◆ Set task ◆
Please give back word for word the lines below, from the first one through the one with "wt.nodes.remove(n_)".

---

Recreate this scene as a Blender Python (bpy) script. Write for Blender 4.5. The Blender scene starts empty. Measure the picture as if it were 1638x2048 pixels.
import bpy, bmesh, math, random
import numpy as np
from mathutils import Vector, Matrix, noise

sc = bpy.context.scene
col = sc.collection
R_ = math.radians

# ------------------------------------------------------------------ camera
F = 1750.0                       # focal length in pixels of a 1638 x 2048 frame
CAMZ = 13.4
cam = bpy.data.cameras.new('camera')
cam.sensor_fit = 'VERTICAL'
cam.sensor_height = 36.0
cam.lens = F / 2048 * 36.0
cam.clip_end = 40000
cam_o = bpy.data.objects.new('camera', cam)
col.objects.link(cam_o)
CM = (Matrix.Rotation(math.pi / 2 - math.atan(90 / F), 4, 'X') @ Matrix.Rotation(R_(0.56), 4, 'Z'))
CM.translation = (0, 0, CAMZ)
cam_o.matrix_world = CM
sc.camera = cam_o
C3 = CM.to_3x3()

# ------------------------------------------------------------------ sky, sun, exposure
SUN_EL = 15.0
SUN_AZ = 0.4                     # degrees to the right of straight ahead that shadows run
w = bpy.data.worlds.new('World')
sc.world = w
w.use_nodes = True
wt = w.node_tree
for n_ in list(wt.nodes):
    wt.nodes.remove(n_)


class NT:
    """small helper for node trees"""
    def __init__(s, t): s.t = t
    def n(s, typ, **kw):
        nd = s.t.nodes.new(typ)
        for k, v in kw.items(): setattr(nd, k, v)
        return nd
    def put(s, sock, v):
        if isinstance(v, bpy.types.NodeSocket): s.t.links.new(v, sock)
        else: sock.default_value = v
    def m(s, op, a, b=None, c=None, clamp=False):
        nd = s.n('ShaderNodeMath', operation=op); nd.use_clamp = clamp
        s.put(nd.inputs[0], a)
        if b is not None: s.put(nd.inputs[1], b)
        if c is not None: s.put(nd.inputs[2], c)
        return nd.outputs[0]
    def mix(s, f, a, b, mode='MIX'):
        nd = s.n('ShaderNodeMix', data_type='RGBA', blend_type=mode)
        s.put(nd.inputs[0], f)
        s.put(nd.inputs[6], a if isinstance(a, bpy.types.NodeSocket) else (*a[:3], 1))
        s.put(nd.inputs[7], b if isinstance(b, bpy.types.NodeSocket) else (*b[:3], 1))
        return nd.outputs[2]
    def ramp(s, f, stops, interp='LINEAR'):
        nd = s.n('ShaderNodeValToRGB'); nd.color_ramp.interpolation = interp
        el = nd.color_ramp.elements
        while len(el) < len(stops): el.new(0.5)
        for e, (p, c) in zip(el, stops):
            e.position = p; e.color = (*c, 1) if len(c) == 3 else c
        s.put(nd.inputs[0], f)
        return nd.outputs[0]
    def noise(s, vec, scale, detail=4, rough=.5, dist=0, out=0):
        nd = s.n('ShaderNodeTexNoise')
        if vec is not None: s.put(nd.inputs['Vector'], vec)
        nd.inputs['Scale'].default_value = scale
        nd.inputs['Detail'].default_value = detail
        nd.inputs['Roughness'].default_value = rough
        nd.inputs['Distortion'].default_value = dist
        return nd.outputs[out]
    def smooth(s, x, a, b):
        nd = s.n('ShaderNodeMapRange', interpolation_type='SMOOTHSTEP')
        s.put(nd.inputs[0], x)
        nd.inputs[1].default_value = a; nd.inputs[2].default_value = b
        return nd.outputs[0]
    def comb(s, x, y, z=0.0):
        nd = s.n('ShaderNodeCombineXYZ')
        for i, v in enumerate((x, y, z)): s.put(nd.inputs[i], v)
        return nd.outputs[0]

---

◆ The result ◆
Recreate this scene as a Blender Python (bpy) script. Write for Blender 4.5. The Blender scene starts empty. Measure the picture as if it were 1638x2048 pixels.
import bpy, bmesh, math, random
import numpy as np
from mathutils import Vector, Matrix, noise

sc = bpy.context.scene
col = sc.collection
R_ = math.radians

# ------------------------------------------------------------------ camera
F = 1750.0                       # focal length in pixels of a 1638 x 2048 frame
CAMZ = 13.4
cam = bpy.data.cameras.new('camera')
cam.sensor_fit = 'VERTICAL'
cam.sensor_height = 36.0
cam.lens = F / 2048 * 36.0
cam.clip_end = 40000
cam_o = bpy.data.objects.new('camera', cam)
col.objects.link(cam_o)
CM = (Matrix.Rotation(math.pi / 2 - math.atan(90 / F), 4, 'X') @ Matrix.Rotation(R_(0.56), 4, 'Z'))
CM.translation = (0, 0, CAMZ)
cam_o.matrix_world = CM
sc.camera = cam_o
C3 = CM.to_3x3()

# ------------------------------------------------------------------ sky, sun, exposure
SUN_EL = 15.0
SUN_AZ = 0.4                     # degrees to the right of straight ahead that shadows run
w = bpy.data.worlds.new('World')
sc.world = w
w.use_nodes = True
wt = w.node_tree
for n_ in list(wt.nodes):
    wt.nodes.remove(n_)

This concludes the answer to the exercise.